Presumably this change would merge the seven trial court departments into one, under the supervision of the chief justice.

These proposals should be rejected, just as similar proposals were rejected by the Legislature when the courts were reorganized a decade ago. The Massachusetts courts desperately need certain resources; they do not need tinkering with their framework.

The present structure works well. The chief justice of the Supreme Judicial Court meets regularly with the chief administrative justice and the chief justices of the trial court departments. Policy decisions and suggestions of the Supreme Judicial Court, as well as progress reports of the trial court, are exchanged. This implements the constitutional mandate that the justices of the Supreme Judicial Court have control over all the courts.

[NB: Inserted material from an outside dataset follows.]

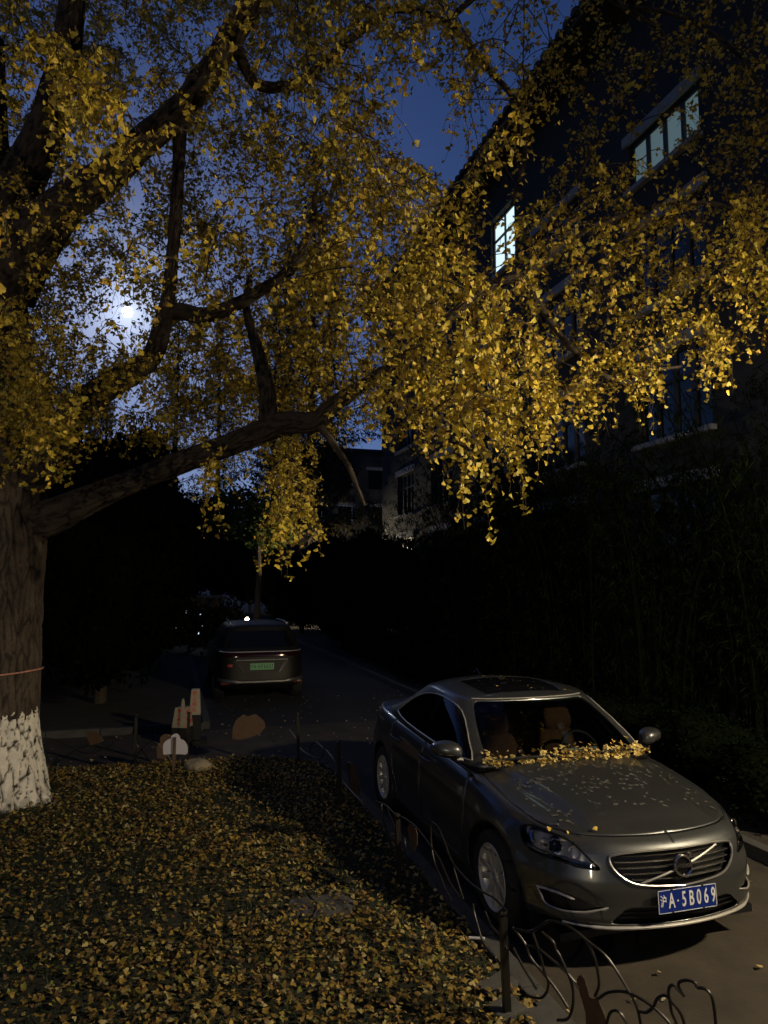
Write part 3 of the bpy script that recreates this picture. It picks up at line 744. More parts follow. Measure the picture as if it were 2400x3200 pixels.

That the system works well is shown by the extraordinary list of recent administrative improvements. These include complete revision of the procedural rules of court; modern personnel and affirmative action standards; broad programs for continuing education of judges and law-related education in the schools; legal assistance to the poor; central purchasing and systematic budget preparation; a bar-discipline structure paid for by lawyers; a system for reimbursement by the bar to persons who suffer from the negligence or defalcations of attorneys; and an emergency response system which provides round-the-clock judicial service.

The chief justice of the Supreme Judicial Court plays a crucial part in the administration of the courts. However, his more important function is to join with the other justices in writing the opinions of the high court. Any mandate that the chief justice is to assume detailed administrative duties will bring about one of two results. Either he will delegate the new duties, returning in effect to the present system, or he will of necessity default in his duty as a full participant in the writing of Massachusetts law.

What the Massachusetts courts really need is dictated by their staggering workloads. Spousal abuse and child-protection cases occur by the thousands each year. Drunken-driving cases and other misdemeanors are counted in hundreds of thousands. Felony indictments are returned by the thousands to the Superior Court each year, and the Constitution requires that they be tried promptly. The number of drug cases has soared. More than 70,000 civil cases are backed up in the Superior Court, despite all efforts to accelerate the pace.

Nor can the demands upon the courts be measured in numbers alone. Mandatory sentences have greatly increased the number of cases which go to trial. By statutes and rules of court, the procedures and the paperwork have multiplied. Pretrial motions and proceedings are either required or permitted. These things promote justice and fairness, but they greatly increase the workload of judges and court staffs.

The courts desperately need additional judges and supporting personnel. Last year the Legislature and the governor established 37 judgeships for the trial court, to be appointed over two years. A comprehensive program for renovating our disintegrating courthouses was also passed. Court staffs are optimistic that these things will come to pass.

At the same time, by a policy of attrition which the Legislature has applied to all departments of government, supporting court personnel of all kinds (clerks, probation officers, etc.) have shrunk in numbers. Despite the explosion in court business, personnel are now at the 1979 level. This shortage is aggravated by statutory limitations on transferability of personnel. In some courts, necessary processing of cases is dangerously delayed.

Structural changes would be a trivial and unnecessary response to the needs of the courts. What is needed is the appointment of the 37 judges and a helpful measure of relaxation of the cap on supporting personnel. Everyone shares concern for the commonwealth's fiscal difficulties, but the courts' needs are not matters of option. These needs are basic to the ability of the courts to provide even minimally efficient service at a time when the courts are inundated with the community's problems.

Edward F. Hennessey is the retired chief justice of the Massachusetts Supreme Judicial Court.